When I think of fleeing to the mountains, I think of living up there and roughing it. No running water, no stove, no heater but the fire, no refrigerator, just a small, temporary shelter and the great outdoors. That would mean that most things would get left behind at home. I would be "in the raw" so to speak. I think that's what we have to do with our life in order to flee to the spiritual mountains. Alot of the things we think are necessary will have to fall to the wayside.

Let me give you all an example from my own life. I've been a workaholic who has pursued this world's definition of success because I was raised under the auspices of the false, prosperity gospel. I thought I would be acknowledged as a great woman of faith when I acheived wealth (sounds sick, I know). Ok, so...to deny myself in this area meant stopping working so much, which means less money coming in, which means some of our luxuries had to go, which means some of my family haven't been happy (me included), which tempted me to turn back...you see what I mean?

Also, I've wrenched the spiritual headship away from my husband because I didn't think he was doing it good enough, so...denying myself in this area meant me letting go of control, which meant alot of things I used to do just lay there, which tempted me to pick them up again...get the picture? I've had to be willing to watch my life go down the drain, literally, in order to allow God to carry me into His life of freedom. More later...Dian.

 2007/11/6 6:49Profile
Spitfire
Member



Joined: 2004/8/3
Posts: 633


 Re:

Quote:
Also, I've wrenched the spiritual headship away from my husband because I didn't think he was doing it good enough, so...denying myself in this area meant me letting go of control, which meant alot of things I used to do just lay there, which tempted me to pick them up again...get the picture? I've had to be willing to watch my life go down the drain, literally, in order to allow God to carry me into His life of freedom. More later...

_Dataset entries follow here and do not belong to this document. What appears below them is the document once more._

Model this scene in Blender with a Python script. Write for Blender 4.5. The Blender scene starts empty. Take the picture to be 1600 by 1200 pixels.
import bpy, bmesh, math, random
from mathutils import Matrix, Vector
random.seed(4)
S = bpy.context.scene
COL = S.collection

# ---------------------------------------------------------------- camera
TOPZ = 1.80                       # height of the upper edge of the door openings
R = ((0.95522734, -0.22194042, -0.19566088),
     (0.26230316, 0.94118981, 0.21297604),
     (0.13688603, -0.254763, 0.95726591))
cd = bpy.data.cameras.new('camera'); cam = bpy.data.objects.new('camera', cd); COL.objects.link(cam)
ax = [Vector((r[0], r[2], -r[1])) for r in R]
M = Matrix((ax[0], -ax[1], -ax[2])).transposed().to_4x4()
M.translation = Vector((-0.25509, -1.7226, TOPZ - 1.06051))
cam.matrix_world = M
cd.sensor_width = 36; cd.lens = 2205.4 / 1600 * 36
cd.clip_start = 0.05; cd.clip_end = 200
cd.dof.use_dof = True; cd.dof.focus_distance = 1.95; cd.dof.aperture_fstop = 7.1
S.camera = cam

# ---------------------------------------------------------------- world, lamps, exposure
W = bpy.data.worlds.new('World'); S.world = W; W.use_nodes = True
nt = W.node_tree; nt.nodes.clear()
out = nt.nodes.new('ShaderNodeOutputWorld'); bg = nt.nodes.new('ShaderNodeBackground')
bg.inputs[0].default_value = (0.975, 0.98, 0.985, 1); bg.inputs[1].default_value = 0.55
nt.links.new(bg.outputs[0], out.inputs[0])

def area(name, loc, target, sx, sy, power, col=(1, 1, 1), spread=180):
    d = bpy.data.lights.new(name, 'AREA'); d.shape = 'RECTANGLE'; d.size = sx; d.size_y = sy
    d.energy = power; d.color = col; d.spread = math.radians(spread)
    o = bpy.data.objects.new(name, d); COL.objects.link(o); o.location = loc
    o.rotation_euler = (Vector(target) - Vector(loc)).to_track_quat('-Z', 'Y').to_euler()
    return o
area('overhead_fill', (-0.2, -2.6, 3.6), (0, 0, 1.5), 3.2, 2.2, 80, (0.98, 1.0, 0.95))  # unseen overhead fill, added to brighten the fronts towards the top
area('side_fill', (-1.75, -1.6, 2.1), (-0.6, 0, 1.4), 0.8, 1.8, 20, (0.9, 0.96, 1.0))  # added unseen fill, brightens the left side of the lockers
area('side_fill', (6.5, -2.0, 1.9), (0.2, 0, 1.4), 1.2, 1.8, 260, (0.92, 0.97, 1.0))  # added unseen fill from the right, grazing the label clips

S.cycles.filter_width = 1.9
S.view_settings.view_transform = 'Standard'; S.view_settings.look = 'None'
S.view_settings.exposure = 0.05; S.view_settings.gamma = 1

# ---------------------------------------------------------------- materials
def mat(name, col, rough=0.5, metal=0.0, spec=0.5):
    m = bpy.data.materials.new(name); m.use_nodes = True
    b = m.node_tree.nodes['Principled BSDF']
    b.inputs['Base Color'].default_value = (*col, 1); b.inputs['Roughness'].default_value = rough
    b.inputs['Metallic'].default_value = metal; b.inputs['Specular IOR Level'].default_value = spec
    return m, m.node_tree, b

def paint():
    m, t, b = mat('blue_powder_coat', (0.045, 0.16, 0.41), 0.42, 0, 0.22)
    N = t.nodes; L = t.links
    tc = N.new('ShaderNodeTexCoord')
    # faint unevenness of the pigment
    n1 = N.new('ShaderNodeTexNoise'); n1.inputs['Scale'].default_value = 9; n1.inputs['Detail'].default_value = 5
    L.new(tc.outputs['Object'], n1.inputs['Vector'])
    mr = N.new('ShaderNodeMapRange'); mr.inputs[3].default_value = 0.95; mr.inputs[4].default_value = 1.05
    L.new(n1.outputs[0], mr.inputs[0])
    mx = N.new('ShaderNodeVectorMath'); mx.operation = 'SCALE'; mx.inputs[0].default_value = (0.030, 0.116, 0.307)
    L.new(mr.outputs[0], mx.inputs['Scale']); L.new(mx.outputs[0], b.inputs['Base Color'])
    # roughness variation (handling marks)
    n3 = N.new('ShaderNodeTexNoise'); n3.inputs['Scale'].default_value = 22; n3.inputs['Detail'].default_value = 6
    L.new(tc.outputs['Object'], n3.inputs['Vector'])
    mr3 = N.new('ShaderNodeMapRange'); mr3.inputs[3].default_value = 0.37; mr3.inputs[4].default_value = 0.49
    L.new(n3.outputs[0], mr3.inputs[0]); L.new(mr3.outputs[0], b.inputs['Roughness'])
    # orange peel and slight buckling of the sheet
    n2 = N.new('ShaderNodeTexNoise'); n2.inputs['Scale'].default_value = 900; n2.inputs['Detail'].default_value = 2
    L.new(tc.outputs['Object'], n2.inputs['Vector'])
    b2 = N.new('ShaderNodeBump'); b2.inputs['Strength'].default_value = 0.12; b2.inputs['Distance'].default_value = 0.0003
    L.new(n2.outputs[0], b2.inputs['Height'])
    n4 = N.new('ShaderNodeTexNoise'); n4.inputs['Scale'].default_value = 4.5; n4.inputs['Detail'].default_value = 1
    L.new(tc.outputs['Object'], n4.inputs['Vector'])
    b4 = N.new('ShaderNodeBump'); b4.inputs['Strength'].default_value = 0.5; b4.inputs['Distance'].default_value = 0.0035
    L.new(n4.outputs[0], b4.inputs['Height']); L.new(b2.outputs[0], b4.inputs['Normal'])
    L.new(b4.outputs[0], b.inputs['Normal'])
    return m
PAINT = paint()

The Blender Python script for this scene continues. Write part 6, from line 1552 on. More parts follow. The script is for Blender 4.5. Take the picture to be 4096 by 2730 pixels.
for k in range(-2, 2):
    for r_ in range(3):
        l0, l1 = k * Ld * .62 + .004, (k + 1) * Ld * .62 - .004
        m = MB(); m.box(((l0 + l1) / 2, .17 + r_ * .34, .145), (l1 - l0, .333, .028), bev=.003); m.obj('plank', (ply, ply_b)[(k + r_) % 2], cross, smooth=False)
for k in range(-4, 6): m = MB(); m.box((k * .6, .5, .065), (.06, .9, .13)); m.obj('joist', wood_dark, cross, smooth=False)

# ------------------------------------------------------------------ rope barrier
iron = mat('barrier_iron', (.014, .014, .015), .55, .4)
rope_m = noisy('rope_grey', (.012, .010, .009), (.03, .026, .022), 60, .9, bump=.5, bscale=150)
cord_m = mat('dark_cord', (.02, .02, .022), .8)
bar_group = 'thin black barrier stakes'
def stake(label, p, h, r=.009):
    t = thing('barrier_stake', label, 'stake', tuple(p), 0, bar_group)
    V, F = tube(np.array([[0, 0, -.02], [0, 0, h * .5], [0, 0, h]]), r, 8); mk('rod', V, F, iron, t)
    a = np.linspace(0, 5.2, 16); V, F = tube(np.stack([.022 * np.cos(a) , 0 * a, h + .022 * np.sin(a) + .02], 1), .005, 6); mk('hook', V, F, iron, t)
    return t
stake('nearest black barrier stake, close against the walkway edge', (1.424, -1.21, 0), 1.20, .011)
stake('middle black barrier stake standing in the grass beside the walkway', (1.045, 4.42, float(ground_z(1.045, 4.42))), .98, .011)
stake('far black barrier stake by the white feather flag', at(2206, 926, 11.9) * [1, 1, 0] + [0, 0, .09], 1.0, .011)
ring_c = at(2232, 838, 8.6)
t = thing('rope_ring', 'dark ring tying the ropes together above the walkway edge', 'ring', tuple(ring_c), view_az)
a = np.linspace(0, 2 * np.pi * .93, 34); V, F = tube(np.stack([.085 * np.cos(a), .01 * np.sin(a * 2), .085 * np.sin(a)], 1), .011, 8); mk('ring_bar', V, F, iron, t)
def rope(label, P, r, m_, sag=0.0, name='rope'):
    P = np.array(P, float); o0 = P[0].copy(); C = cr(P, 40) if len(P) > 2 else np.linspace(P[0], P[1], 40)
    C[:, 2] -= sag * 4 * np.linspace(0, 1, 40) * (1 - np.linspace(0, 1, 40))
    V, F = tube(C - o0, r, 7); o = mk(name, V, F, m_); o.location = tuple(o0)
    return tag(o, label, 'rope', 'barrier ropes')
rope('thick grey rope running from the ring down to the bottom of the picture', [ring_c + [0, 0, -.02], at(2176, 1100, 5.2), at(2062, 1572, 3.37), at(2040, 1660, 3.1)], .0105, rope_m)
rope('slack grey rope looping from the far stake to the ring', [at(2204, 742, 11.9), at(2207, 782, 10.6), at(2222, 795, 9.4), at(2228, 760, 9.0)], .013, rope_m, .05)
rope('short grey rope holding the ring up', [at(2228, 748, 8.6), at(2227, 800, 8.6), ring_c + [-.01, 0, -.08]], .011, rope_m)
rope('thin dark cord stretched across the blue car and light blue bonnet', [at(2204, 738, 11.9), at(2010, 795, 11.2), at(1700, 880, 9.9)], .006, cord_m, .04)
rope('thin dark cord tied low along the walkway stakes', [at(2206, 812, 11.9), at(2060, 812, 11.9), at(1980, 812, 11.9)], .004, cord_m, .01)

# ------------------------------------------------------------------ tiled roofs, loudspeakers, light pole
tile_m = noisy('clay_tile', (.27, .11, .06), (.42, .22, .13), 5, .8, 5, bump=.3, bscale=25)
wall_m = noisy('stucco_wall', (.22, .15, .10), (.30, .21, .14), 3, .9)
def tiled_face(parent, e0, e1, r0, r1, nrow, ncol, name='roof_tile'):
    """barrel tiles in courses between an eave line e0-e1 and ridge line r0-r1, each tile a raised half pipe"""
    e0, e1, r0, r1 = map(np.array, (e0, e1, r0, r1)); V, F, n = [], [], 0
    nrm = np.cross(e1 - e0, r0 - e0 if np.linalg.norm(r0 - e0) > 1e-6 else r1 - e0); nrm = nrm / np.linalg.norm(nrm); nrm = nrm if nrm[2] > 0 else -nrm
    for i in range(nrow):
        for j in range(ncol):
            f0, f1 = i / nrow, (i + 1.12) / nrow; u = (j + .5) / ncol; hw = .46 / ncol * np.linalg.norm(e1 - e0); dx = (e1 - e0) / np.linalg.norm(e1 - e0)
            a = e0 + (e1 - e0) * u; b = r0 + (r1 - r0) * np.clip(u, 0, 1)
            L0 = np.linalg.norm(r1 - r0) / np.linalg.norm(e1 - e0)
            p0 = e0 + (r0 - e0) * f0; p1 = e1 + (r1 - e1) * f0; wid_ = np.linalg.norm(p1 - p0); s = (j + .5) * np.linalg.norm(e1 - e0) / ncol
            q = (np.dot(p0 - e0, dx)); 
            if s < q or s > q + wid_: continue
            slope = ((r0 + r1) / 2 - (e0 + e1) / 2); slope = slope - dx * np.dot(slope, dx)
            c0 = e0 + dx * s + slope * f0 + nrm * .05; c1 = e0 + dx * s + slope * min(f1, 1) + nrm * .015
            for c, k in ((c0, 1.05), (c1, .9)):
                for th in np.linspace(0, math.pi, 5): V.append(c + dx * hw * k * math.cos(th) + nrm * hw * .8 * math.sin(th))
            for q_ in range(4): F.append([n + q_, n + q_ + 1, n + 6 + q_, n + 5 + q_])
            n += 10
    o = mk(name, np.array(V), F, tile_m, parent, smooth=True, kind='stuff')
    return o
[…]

So....Now my husband has taken all our savings (I used to make sure he couldn't get his hands on it) and started a business. The type of work he is doing is seasonal and it has cost us about 5 times as much as my husband had originally thought it would. We live in a home that we don't own, but are supposed to purchase in the next few months, but with what? Our savings is gone and if his business doesn't prosper, then what? I've had to bite my tongue and support my husband in spite of my doubts and fears. He's never done anything like this. It's the first time he has shown this kind of initiative. If I start expressing my doubts and fears, he'll just shrink back and I'll be sitting there holding the bag. This is hard. This is the Cross. This is dying. This is trusting God for something beyond just the promise of prosperity in this life. This is believing God to save my family, not to give us riches, but to give us spiritual life. I'm fighting with all my might to honor my husband and not to base it upon whether or not he can get rich and make our family prosperous, but to honor him because God has commanded me as his wife to honor him. I'm preparing to honor him even if his first attempt at business is a complete flop. Even if his first attempt at flying crashes and burns us. This is hard. I'm having to fight that worldly mentality that wants to blame him if he takes us down with him. Oh! This is a narrow road. Love, Dian.

 2007/11/7 18:44Profile
Spitfire
Member



Joined: 2004/8/3
Posts: 633


 Re:

I'm afraid. I don't know how to live in this world without health insurance and a secure home and a decent car. I don't even know how to have joy without hope for security in this life. I feel totally insecure. I want to trust God. I really do. I want to be changed. I want to go beyond the norm. I want to live by faith. How can I love not my life unto death? I want to get this. I'm so scared of the future. I'm scared because I don't know how to live without money. I don't [i]want[/i] to live without money. Is anyone listening? Are others going through this same thing?

 2007/11/8 6:24Profile









 Re:

Quote:

Spitfire wrote:
I'm afraid. I don't know how to live in this world without health insurance and a secure home and a decent car. I don't even know how to have joy without hope for security in this life. I feel totally insecure. I want to trust God. I really do. I want to be changed. I want to go beyond the norm. I want to live by faith. How can I love not my life unto death? I want to get this. I'm so scared of the future. I'm scared because I don't know how to live without money. I don't [i]want[/i] to live without money. Is anyone listening? Are others going through this same thing?



Hi,Spitfire, I've been listening but I honestly wasn't sure right away how to answer.I've been learning to wait on God before I answer people. I don't always respond right away. We're all accountable to how we answer people.

You have fear and God hasn't given us a spirit of fear the bible says. I would just call your fears what they are, not of God.God is also not the author of confusion but of peace, so when you feel confused you know that is not of God either. The bible says not to lean unto your own understanding and I see you are doing alot of that which will only add to your confusion.

Leaning to your own understanding is something I have seen alot of christians do. Alot do it by habit but it is a really bad habit. It seems innocent but it brings alot of confusion.We are to acknowledge Him in all our ways and He will direct our paths. He will not direct your path though if you are not acknowledging Him in all your ways.